Duany On High Gas Prices And Urban Revival

Andres Duany and other experts discuss how the convergence of high gas prices and the foreclosure crisis may reverse years of cheap gas and cheap exurban land. He's pushing mixed uses and reformed zoning in suburbia, and he's betting on Texas.

2 minute read

August 4, 2008, 12:00 PM PDT

By Irvin Dawid


"The urbanism of the United States has been premised on two things," Duany says. "One is inexpensive land. And the other is inexpensive fuel. Both have led to sprawl."

"Urban planners have been beating their heads against the wall for decades trying to get Americans to settle in a more compact pattern on the landscape for the very reasons we're starting to see now," says Thomas Campanella, an associate professor of city and regional planning at the University of North Carolina-Chapel Hill. "To be honest, I feel that rising gas prices...are going to do more for good, sustainable urban planning than the entire urban planning profession."

"Together with the foreclosure crisis, gas prices "will really take the sheen off the distant suburbs," says Bob Dunphy, a senior fellow for transportation and infrastructure at the Urban Land Institute."

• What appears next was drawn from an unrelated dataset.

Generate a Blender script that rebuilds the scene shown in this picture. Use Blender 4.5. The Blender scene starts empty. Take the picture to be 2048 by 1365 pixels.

"New Urbanists such as Duany, who champion mixed-use environments, say suburbs must adapt to high gas prices by becoming more like villages. Central shopping should replace big box stores (and their aprons of parking) on the town edge. And entire swaths of city blocks with nothing but houses and cul-de-sacs must be retrofitted to fully functioning neighborhoods, with corner stores and businesses in walking distance."

"You'll see more people buying into the idea of a more dense suburb", says Eran Ben-Joseph, a professor of urban planning at the Massachusetts Institute of Technology."

However, suburbanites can adapt to high gas prices.

"At $4 per gallon for gas, Americans are paying an average of about $500 more to fill up a car this year over last year. That may dent the family budget, but it's hardly enough to trigger a wholesale reimagining of the American Dream. Not to mention that new automobile technology that features plug-in hybrids, electric cars, and hydrogen-powered cars may blunt the impact of gas prices and allow plenty of Americans to enjoy life as they've known it for decades."

"Some cities are better poised to take advantage of this urbanizing trend than others. Namely, those that are already have strong urban cores and public transit lines."

"Duany says he's betting on oil-rich Texas, the very home of suburban sprawl and the derisively dubbed McMansion. "Dallas has more retrofitted downtown suburbs than any place," Duany says. "I'm always betting on Texas. It's such a can-do place."